On 05.07.2010 2:03, Stefan Strasser wrote:
Zitat von Andrey Semashev <andrey.semashev@gmail.com>:
On 05.07.2010 0:58, Stefan Strasser wrote:
How do you work around the problem with delay loaded dlls?
I don't. I suppose platforms that have that problem can be supported by hiding the TLS vector behind a function call, or if the platform doesn't support global TLS but supports TLS that is local to the DLL the pointer to the TLS vector could be obtained under a mutex lock for each module. note that this implementation only uses one TLS variable. if it can't be supported you'd have to fall back to TlsAlloc etc.
AFAIK, Windows prior to Vista and Linux have this issue. It's a quite wide range of platforms, IMHO.
I'm not too familiar with delay-loading, but why can't these platforms be supported by hiding the TLS-access behind a function call so it always originates from the same module?
I'm not sure I understand how it helps. Could you elaborate? The main problem is that you can't guarantee that _any_ boost module is linked with the main executable. Therefore, you can't define a module that would define these compiler-TLS variables.
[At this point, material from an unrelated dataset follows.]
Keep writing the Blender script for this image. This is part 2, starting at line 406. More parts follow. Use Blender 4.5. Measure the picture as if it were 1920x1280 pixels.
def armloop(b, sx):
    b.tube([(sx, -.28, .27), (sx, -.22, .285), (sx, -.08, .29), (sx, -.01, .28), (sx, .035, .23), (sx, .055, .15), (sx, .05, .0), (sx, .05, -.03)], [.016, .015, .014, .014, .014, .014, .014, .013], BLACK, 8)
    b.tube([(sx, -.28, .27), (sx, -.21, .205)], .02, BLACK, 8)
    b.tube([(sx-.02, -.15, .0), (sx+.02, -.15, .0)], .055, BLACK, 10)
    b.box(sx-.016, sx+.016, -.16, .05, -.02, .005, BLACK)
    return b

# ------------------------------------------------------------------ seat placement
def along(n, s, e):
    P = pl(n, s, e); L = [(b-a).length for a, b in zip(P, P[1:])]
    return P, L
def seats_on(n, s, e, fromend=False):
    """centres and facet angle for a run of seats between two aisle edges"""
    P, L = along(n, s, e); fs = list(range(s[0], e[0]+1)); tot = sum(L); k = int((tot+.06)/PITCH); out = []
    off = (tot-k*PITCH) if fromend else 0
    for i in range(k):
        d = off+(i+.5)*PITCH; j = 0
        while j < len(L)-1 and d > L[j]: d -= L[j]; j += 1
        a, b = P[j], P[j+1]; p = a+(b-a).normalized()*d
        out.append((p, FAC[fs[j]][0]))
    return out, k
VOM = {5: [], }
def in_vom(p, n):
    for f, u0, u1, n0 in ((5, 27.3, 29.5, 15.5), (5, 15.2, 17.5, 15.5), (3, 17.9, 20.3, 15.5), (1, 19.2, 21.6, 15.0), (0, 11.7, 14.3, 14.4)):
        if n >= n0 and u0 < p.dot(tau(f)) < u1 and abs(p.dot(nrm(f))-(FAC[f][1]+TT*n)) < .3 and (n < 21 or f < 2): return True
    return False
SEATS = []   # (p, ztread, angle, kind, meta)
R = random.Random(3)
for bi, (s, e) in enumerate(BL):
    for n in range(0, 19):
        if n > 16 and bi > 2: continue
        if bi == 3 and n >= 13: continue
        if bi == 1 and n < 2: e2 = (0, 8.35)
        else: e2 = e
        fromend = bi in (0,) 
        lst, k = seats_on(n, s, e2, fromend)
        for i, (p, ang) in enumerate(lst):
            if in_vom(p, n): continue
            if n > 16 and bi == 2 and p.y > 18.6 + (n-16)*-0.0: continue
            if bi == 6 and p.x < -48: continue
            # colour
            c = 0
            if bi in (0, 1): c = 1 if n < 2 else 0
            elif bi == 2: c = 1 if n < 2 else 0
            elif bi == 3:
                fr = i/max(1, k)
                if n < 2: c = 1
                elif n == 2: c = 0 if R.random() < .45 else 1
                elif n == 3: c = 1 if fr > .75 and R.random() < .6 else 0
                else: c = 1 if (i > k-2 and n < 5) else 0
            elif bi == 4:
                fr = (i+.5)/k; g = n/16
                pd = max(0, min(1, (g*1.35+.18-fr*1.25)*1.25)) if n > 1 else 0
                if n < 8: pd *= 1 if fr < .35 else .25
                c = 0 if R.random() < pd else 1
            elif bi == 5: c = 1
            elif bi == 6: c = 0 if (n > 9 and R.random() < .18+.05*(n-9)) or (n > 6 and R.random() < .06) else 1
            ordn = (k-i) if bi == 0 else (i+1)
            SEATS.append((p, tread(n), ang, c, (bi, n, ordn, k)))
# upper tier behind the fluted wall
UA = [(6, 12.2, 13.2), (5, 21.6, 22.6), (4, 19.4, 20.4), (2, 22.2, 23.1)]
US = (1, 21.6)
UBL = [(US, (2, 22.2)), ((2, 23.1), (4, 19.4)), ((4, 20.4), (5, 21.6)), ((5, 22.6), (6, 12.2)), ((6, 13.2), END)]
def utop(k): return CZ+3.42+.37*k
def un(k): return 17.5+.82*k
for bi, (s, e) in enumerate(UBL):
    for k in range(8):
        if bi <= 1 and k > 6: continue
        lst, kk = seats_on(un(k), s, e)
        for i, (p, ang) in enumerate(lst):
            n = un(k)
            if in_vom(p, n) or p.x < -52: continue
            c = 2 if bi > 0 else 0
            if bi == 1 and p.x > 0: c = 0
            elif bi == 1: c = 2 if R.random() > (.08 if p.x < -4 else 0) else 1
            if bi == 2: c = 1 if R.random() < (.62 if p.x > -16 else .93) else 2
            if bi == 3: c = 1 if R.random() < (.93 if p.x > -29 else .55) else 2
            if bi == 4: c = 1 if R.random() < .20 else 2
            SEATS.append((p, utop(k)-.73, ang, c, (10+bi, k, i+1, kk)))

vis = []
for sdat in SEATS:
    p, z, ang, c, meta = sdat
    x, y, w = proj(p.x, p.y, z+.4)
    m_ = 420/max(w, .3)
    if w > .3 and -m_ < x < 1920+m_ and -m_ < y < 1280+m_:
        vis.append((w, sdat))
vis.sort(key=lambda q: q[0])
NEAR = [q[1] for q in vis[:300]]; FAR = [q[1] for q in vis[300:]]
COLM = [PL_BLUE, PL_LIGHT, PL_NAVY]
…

in that case, I guess I am suggesting to add a public interface like static_thread_specific_ptr, to support the semantics of __declspec(thread)/__thread/thread_local, i.e. crash when used from delay-loaded modules on platforms that don't support it.
That is a different extension from what I am proposing. But frankly speaking, I don't see much use from it if it crashes on some setups and I can't detect such setups in my code that uses this component.